Le projet de téléphérique au sud-ouest passe à la trappe
Terminons en évoquant l’abandon du projet de téléphérique entre le sud du plateau (Francheville, Sainte-Foy-lès-Lyon) et la presqu’île lyonnaise, annoncé simultanément à l’annonce du projet de « tramway express ». Ce projet, marqueur de la campagne d’EELV pour les dernières élections municipales, s’était heurté d’entrée à l’opposition des maires de Sainte-Foy et La Mulatière, rejoints par la suite par plusieurs autres élus parmi lesquels l’un de ses principaux partisans à l’origine, le maire de Francheville. La population s’y est aussi montrée défavorable.
Outre l’opposition politique et citoyenne, ce projet se heurtait à d’évidentes questions pratiques : sécurité pour le survol d’importantes zones habitées ; impact au sol des pylônes (supports avec ou sans réorientation des câbles) ; volume des stations aériennes ; impact paysager dans un site urbain remarquable ; capacité uni-horaire ; accessibilité depuis la voirie et complexité des correspondances ; sécurité face aux vents ; durée des périodes de maintenance…
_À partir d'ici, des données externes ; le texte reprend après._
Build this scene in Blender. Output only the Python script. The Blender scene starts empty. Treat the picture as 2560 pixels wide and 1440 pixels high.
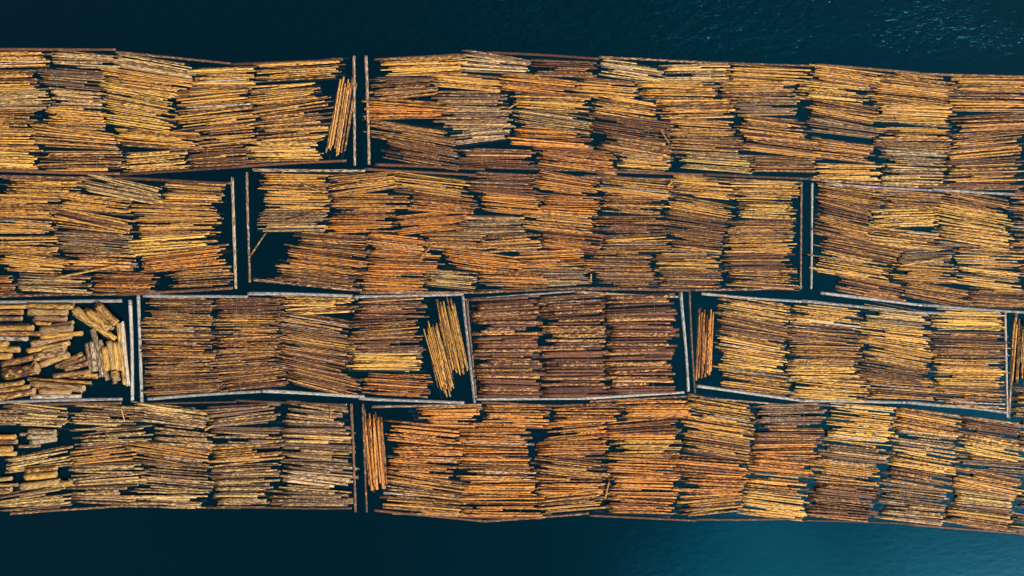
import bpy, bmesh, math, random
from mathutils import Vector, Matrix, noise

R = math.radians
random.seed(11)
scene = bpy.context.scene
COL = scene.collection

# ------------------------------------------------------------------ camera
S = 0.075                      # metres per photo pixel on the water
H = 150.7                      # drone height
cam_d = bpy.data.cameras.new("camera")
cam_d.sensor_width = 36
cam_d.angle = R(65)
cam_d.clip_end = 20000
cam = bpy.data.objects.new("camera", cam_d)
COL.objects.link(cam)
cam.location = (0, 0, H)
scene.camera = cam

# ------------------------------------------------------------------ exposure, sky, sun
scene.view_settings.view_transform = 'Standard'
scene.view_settings.look = 'None'
scene.view_settings.gamma = 1
scene.view_settings.exposure = 0.36
SUN_EL, SUN_AZ = R(44), R(128)          # azimuth clockwise from +Y: lower right of the picture

world = bpy.data.worlds.new("World")
scene.world = world
world.use_nodes = True
wn, wl = world.node_tree.nodes, world.node_tree.links
wn.clear()
wo = wn.new("ShaderNodeOutputWorld")
bg = wn.new("ShaderNodeBackground")
bg.inputs["Strength"].default_value = 0.10
sky = wn.new("ShaderNodeTexSky")
sky.sky_type = 'NISHITA'
sky.sun_disc = False
sky.sun_elevation = SUN_EL
sky.sun_rotation = SUN_AZ
sky.dust_density = 2.0
# overcast: a broken cloud layer over the blue, much brighter where the sun stands behind it
tc = wn.new("ShaderNodeTexCoord")
nz = wn.new("ShaderNodeTexNoise")
nz.inputs["Scale"].default_value = 3.2
nz.inputs["Detail"].default_value = 5
wl.new(tc.outputs["Generated"], nz.inputs["Vector"])
dot = wn.new("ShaderNodeVectorMath"); dot.operation = 'DOT_PRODUCT'
gdir = Vector((0.62, -0.62, 1.0)).normalized()
dot.inputs[1].default_value = gdir
wl.new(tc.outputs["Generated"], dot.inputs[0])
add = wn.new("ShaderNodeMath"); add.operation = 'MULTIPLY_ADD'
wl.new(nz.outputs["Fac"], add.inputs[0]); add.inputs[1].default_value = 0.16
wl.new(dot.outputs["Value"], add.inputs[2])
glow = wn.new("ShaderNodeMapRange"); glow.interpolation_type = 'SMOOTHERSTEP'
glow.inputs["From Min"].default_value = 0.985
glow.inputs["From Max"].default_value = 1.10
glow.inputs["To Min"].default_value = 0.0
glow.inputs["To Max"].default_value = 1.0
wl.new(add.outputs[0], glow.inputs["Value"])
cloudc = wn.new("ShaderNodeMix"); cloudc.data_type = 'RGBA'
cloudc.inputs[6].default_value = (4.7, 5.0, 5.6, 1)
cloudc.inputs[7].default_value = (44, 47, 51, 1)
wl.new(glow.outputs["Result"], cloudc.inputs[0])
cov = wn.new("ShaderNodeMapRange")
cov.inputs["From Min"].default_value = 0.35
cov.inputs["From Max"].default_value = 0.6
cov.inputs["To Min"].default_value = 0.75
cov.inputs["To Max"].default_value = 1.0
wl.new(nz.outputs["Fac"], cov.inputs["Value"])
skm = wn.new("ShaderNodeMix"); skm.data_type = 'RGBA'
wl.new(cov.outputs["Result"], skm.inputs[0])
wl.new(sky.outputs["Color"], skm.inputs[6])
wl.new(cloudc.outputs[2], skm.inputs[7])
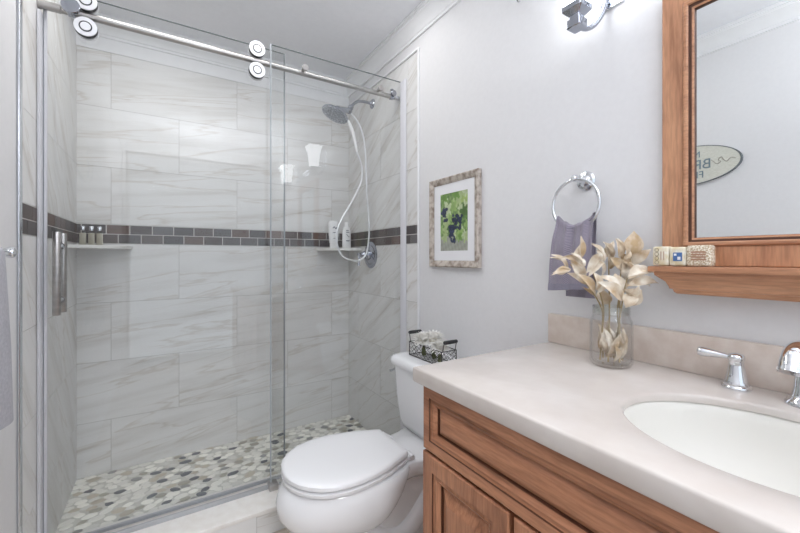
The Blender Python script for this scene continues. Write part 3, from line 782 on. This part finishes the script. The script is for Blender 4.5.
# countertop with elliptical cut-out
SX, SY, SA, SB = .800, .190, .170, .205
CX0, CX1, CY0, CY1 = .5436, XR - .001, VY0 - .012, .807
def counter():
    m = MB(); n = 96
    angs = [2 * math.pi * k / n for k in range(n)]
    for cx, cy in ((CX0, CY0), (CX1, CY0), (CX1, CY1), (CX0, CY1)):
        a = math.atan2(cy - SY, cx - SX) % (2 * math.pi)
        i = min(range(n), key=lambda k: abs(angs[k] - a)); angs[i] = a
    def rim(ins, z):
        o = []
        for a in angs:
            c, s_ = math.cos(a), math.sin(a); tt = 1e9
            if c > 1e-9: tt = min(tt, (CX1 - SX) / c)
            if c < -1e-9: tt = min(tt, (CX0 - SX) / c)
            if s_ > 1e-9: tt = min(tt, (CY1 - SY) / s_)
            if s_ < -1e-9: tt = min(tt, (CY0 - SY) / s_)
            x, y = SX + tt * c, SY + tt * s_
            o.append((min(max(x, CX0 + ins), CX1 - ins * .2), min(max(y, CY0 + ins), CY1 - ins), z))
        return o
    def hole(g, z): return [(SX + (SA + g) * math.cos(a), SY + (SB + g) * math.sin(a), z) for a in angs]
    T, th = CZ, .016
    ringsx = [hole(0, T - th), hole(0, T - .006), hole(.002, T - .002), hole(.006, T), rim(.006, T), rim(.0025, T - .001), rim(.0007, T - .003), rim(0, T - .006), rim(0, T - CT + .004), rim(.003, T - CT), rim(.030, T - CT), rim(.031, T - th), hole(0, T - th)]
    m.rings(ringsx, False, False)
    bmesh.ops.remove_doubles(m.bm, verts=m.bm.verts, dist=1e-6)
    return m
co = tag(counter().build('countertop', M['counter'], base=(SX, SY, CZ - CT), smooth=40), 'cream marble-look vanity countertop with rounded edge and oval sink opening', 'countertop')
bs = tag(MB().box(XR - .021, XR - .001, CY0, .807, CZ + .0003, CZ + .0945, .002).build('backsplash', M['splash'], base=(XR - .01, .2, CZ)), 'low beige stone backsplash strip along the wall behind the faucet', 'backsplash')
# undermount basin
def basin():
    m = MB(); n = 64
    def rg(g, z, k=1.0, dx=0): return [(SX + dx + (SA + g) * k * math.cos(2 * math.pi * i / n), SY + (SB + g) * k * math.sin(2 * math.pi * i / n), z) for i in range(n)]
    T = CZ - .0165
    rs = [rg(.022, T - .010), rg(.022, T), rg(.004, T), rg(.001, T - .004), rg(-.003, T - .02), rg(-.010, T - .05), rg(-.024, T - .085), rg(-.05, T - .115), rg(-.09, T - .135), rg(-.13, T - .142), rg(-.145, T - .144)]
    m.rings(rs, False, True)
    # outside of the bowl
    m.rings([rg(.022, T - .010), rg(.012, T - .012), rg(.006, T - .06), rg(-.012, T - .10), rg(-.05, T - .135), rg(-.12, T - .155)], False, True)
    return m
t = thing('sink', (SX, SY, CZ - .18), 'off-white oval undermount sink set in the cream countertop', 'sink')
basin().build('basin', M['basin'], t, smooth=50, recalc=True)
MB().lathe([(.022, 0), (.022, .003), (.015, .004), (.010, .002), (.001, .002)], (SX, SY, CZ - .0165 - .1435), n=24).build('drain', M['chrome'], t)

# faucet
FY = .197
t = thing('faucet', (1.03, FY, CZ), 'chrome widespread faucet with curved spout and lever handles behind the sink', 'faucet')
sp = MB()
sp.lathe([(.029, 0), (.029, .004), (.026, .010), (.021, .014), (.019, .020), (.0165, .035), (.0145, .060)], (1.030, FY, CZ + .0004), n=28)
sp.tube([(1.030, FY, CZ + .05), (1.030, FY, CZ + .075), (1.024, FY, CZ + .098), (1.002, FY, CZ + .111), (.974, FY, CZ + .109), (.952, FY, CZ + .095), (.942, FY, CZ + .076)], [.0145, .0140, .0150, .0165, .0180, .0190, .0200], 20, smooth=6)
sp.build('spout', M['chrome'], t, smooth=50)
for hy, s_ in ((.302, 1), (.092, -1)):
    h = MB().lathe([(.0245, 0), (.0255, .003), (.0245, .007), (.0220, .009), (.0228, .012), (.0195, .019), (.0165, .032), (.0135, .050), (.0125, .060), (.0145, .0625), (.0150, .068), (.0125, .073), (.006, .076), (.001, .0765)], (1.040, hy, CZ + .0004), n=28).build('handle', M['chrome'], t, smooth=50)
    MB().tube([(1.040, hy + s_ * .008, CZ + .0665), (1.040, hy + s_ * .025, CZ + .067), (1.039, hy + s_ * .042, CZ + .0675), (1.038, hy + s_ * .058, CZ + .068), (1.038, hy + s_ * .066, CZ + .068), (1.038, hy + s_ * .069, CZ + .068)], [.0050, .0062, .0088, .0108, .0095, .003], 14, smooth=4).build('lever', M['chrome'], h, smooth=50)

# ------------------------------------------------------------------ glass jar with dried leaves
JX, JY = .988, .541
t = thing('mason_jar', (JX, JY, CZ), 'clear glass mason jar of dried leaves on the countertop', 'jar')
JR = .0500
outer = [(.001, .0006), (.040, .0006), (.046, .004), (JR, .012), (JR, .108), (.0490, .117), (.0455, .125), (.0435, .130), (.0425, .134)]
inner = [(.0400, .134), (.0412, .130), (.0435, .123), (.0470, .114), (.0475, .020), (.042, .009), (.001, .008)]
MB().lathe(outer + inner, (JX, JY, CZ), n=40, cap0=False, cap1=False).build('jar_body', M['jarglass'], t, smooth=50)
rim_ = MB().lathe([(.0425, .1341), (.0440, .137), (.0425, .140), (.0445, .143), (.0425, .147), (.0440, .151), (.0430, .155), (.0405, .155), (.0400, .1341)], (JX, JY, CZ), n=40, cap0=False, cap1=False)
rim_.build('threaded_rim', M['jarrim'], t, smooth=50)

SN, CN = math.sin(YAW), math.cos(YAW)
def from_view(u, v, depth):
    """a world point seen along (u, v) at the given distance in front of the camera"""
    a, b = (u - 400) / 376.0, -(v - 257.8) / 376.0
    return Vector(((SN + CN * a) * depth, (CN - SN * a) * depth, CAM_H + b * depth))
def leaf_mesh(m, base, tip, w, bow, facing, fold=.25, twist=0.0):
    base, tip = Vector(base), Vector(tip); d = tip - base; ln = d.length; d.normalize()
    n = (Vector(facing) - d * d.dot(Vector(facing))).normalized()
    if twist: n = Quaternion(d, twist) @ n
    s_ = d.cross(n).normalized(); K = 9; V = []
    for k in range(K + 1):
        f = k / K
        wd = w * .5 * (math.sin(math.pi * f ** .80) ** 1.15 if 0 < f < 1 else .02) + .0006 * (1 - f)
        c = base + d * (ln * f) + Vector((0, 0, 1)) * (bow * math.sin(math.pi * f)) + n * (.008 * math.sin(math.pi * f))
        row = []
        for q in (-1, -.5, 0, .5, 1):
            row.append(m.bm.verts.new(c + s_ * (wd * q) + n * (abs(q) * wd * fold) + n * (.0015 * math.sin(7 * f + q * 2))))
        V.append(row)
    for A, B in zip(V[:-1], V[1:]):
        for i in range(4): m.bm.faces.new((A[i], A[i + 1], B[i + 1], B[i]))
def pc(x, y): return 540 + x / 5.333, 220 + y / 5.333
ST = {
 'left': ('dried pale leaf stem leaning farthest left out of the jar', .99, [((150, 250), (60, 185), 30, 0), ((165, 265), (60, 295), 34, .004), ((232, 246), (95, 205), 26, .014), ((260, 345), (140, 280), 38, .004), ((245, 300), (165, 220), 40, 0), ((205, 215), (218, 85), 42, 0), ((300, 400), (240, 370), 26, 0)], (160, 235)),
 'left_mid': ('dried leaf stem of broad cream leaves just right of the leftmost one', .965, [((290, 385), (195, 285), 48, 0), ((303, 375), (288, 278), 58, 0), ((248, 285), (345, 180), 36, .012), ((335, 215), (275, 125), 42, 0), ((230, 240), (165, 175), 22, 0)], (270, 250)),
 'mid': ('short dried leaf stem in the middle with small upright leaves', 1.02, [((385, 205), (345, 118), 40, 0), ((360, 450), (318, 355), 52, 0), ((375, 260), (362, 175), 40, 0), ((330, 300), (300, 205), 44, 0), ((352, 200), (395, 110), 34, 0)], (365, 190)),
 'tall_mid': ('dried leaf stem behind the middle with one broad central leaf', .985, [((425, 200), (405, 98), 42, 0), ((452, 305), (432, 165), 74, 0), ((445, 270), (372, 200), 46, .003), ((400, 390), (400, 285), 76, 0), ((440, 200), (455, 120), 36, 0)], (435, 150)),
 'right_tall': ('tallest dried leaf stem ending in an upright pointed leaf', 1.01, [((495, 195), (500, 58), 80, 0), ((480, 238), (592, 155), 50, .004), ((470, 260), (430, 215), 40, 0), ((455, 330), (500, 240), 50, 0)], (488, 195)),
 'right': ('dried leaf stem spreading right with long drooping pale leaves', .955, [((470, 315), (622, 292), 52, .010), ((468, 345), (634, 338), 42, .010), ((458, 452), (542, 372), 78, .004), ((450, 432), (298, 302), 66, .012), ((470, 400), (530, 350), 50, 0)], (465, 310)),
}
rl = random.Random(5)
for nm, (label, dep, leaves, top) in ST.items():
    r0 = thing('dried_leaf_stem', (JX, JY, CZ + .012), label, 'dried leaves', 'dried leaf stems in the mason jar')
    k = list(ST).index(nm); a = k * 1.05 + 1.3
    foot = Vector((JX + .026 * math.cos(a), JY + .026 * math.sin(a), CZ + .014))
    topw = from_view(*pc(*top), dep)
    # neck point inside the rim
    nk = Vector((JX, JY, CZ + .150)) + Vector((topw.x - JX, topw.y - JY, 0)).normalized() * .024
    MB().tube([foot, foot.lerp(nk, .5), nk, nk.lerp(topw, .5) + Vector((0, 0, .008)), topw], [.0022, .0022, .002, .0017, .0012], 7, smooth=5).build('stem', M['stem'], r0)
    m = MB()
    for (b0, t0, wpx, bow) in leaves:
        d0 = dep + rl.uniform(-.012, .012)
        b_ = from_view(*pc(*b0), d0); t_ = from_view(*pc(*t0), d0 + rl.uniform(-.03, .02))
        leaf_mesh(m, b_, t_, wpx / 5.333 * dep / 376 * 1.12, bow, (-.5, -.75, .35), rl.uniform(.2, .6), rl.uniform(-.55, .55))
        if rl.random() < .75:      # a smaller leaf beside it on the same stem
            d1 = dep + rl.uniform(-.02, .03); jx, jy = rl.uniform(-28, 28), rl.uniform(-22, 30)
            b2 = from_view(*pc(b0[0] + jx * .4, b0[1] + jy * .6), d1); t2 = from_view(*pc(t0[0] * .8 + b0[0] * .2 + jx, t0[1] * .8 + b0[1] * .2 + jy), d1 + rl.uniform(-.03, .03))
            leaf_mesh(m, b2, t2, wpx / 5.333 * dep / 376 * 1.0, bow * .6, (-.5, -.75, .35), rl.uniform(.3, .8), rl.uniform(-.9, .9))
    # leaves packed down inside the jar
    for j in range(6):
        aa = a + rl.uniform(-.9, .9); rr = rl.uniform(.008, .028); z0 = CZ + rl.uniform(.016, .055)
        b_ = Vector((JX + rr * math.cos(aa), JY + rr * math.sin(aa), z0)); a2 = aa + rl.uniform(-.8, .8)
        t_ = Vector((JX + .030 * math.cos(a2), JY + .030 * math.sin(a2), min(z0 + rl.uniform(.035, .065), CZ + .118)))
        leaf_mesh(m, b_, t_, rl.uniform(.014, .022), 0, (-.5, -.75, .1), .3, rl.uniform(-.7, .7))
    m.build('foliage', M['leaf'], r0, smooth=80, recalc=False)

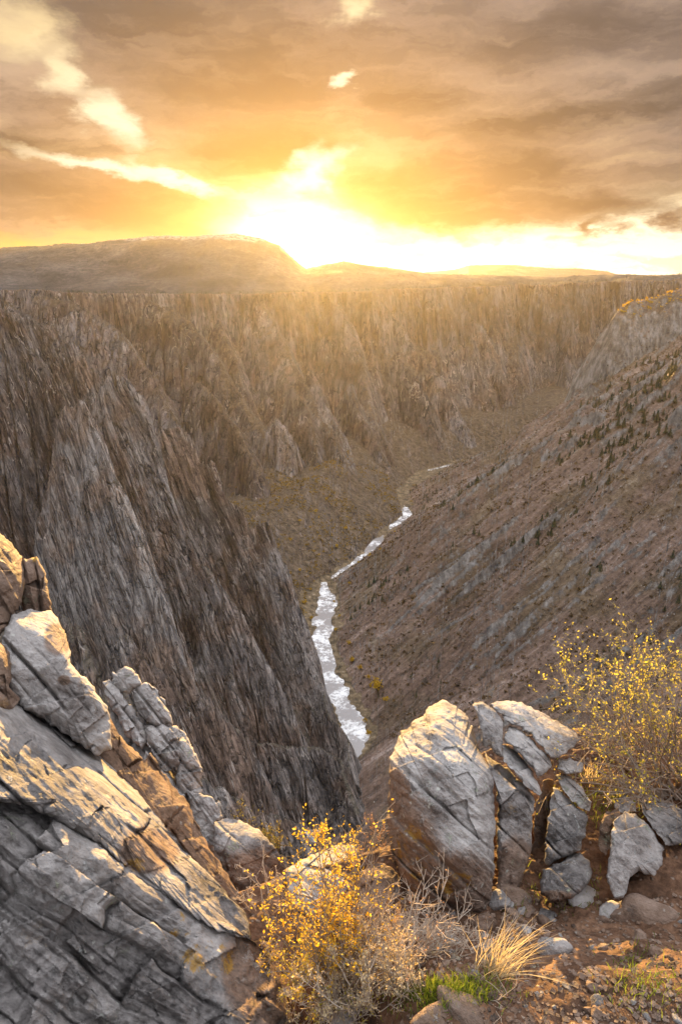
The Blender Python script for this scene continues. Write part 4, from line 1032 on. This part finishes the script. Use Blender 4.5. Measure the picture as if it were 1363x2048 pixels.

In fine, Lyon remet une fois de plus la question de la desserte de sa partie ouest sur le métier en rebattant ses projets et en relançant une énième batterie de concertations. Les habitants du secteur continueront donc longtemps à mettre jusqu’à 40 minutes pour rejoindre le centre de Lyon par autobus circulant sur des voiries surchargées (montée de Choulans, avenue de Gaulle à Tassin…) ou en effectuant le détour par Gorge-de-Loup avec correspondance bus-métro.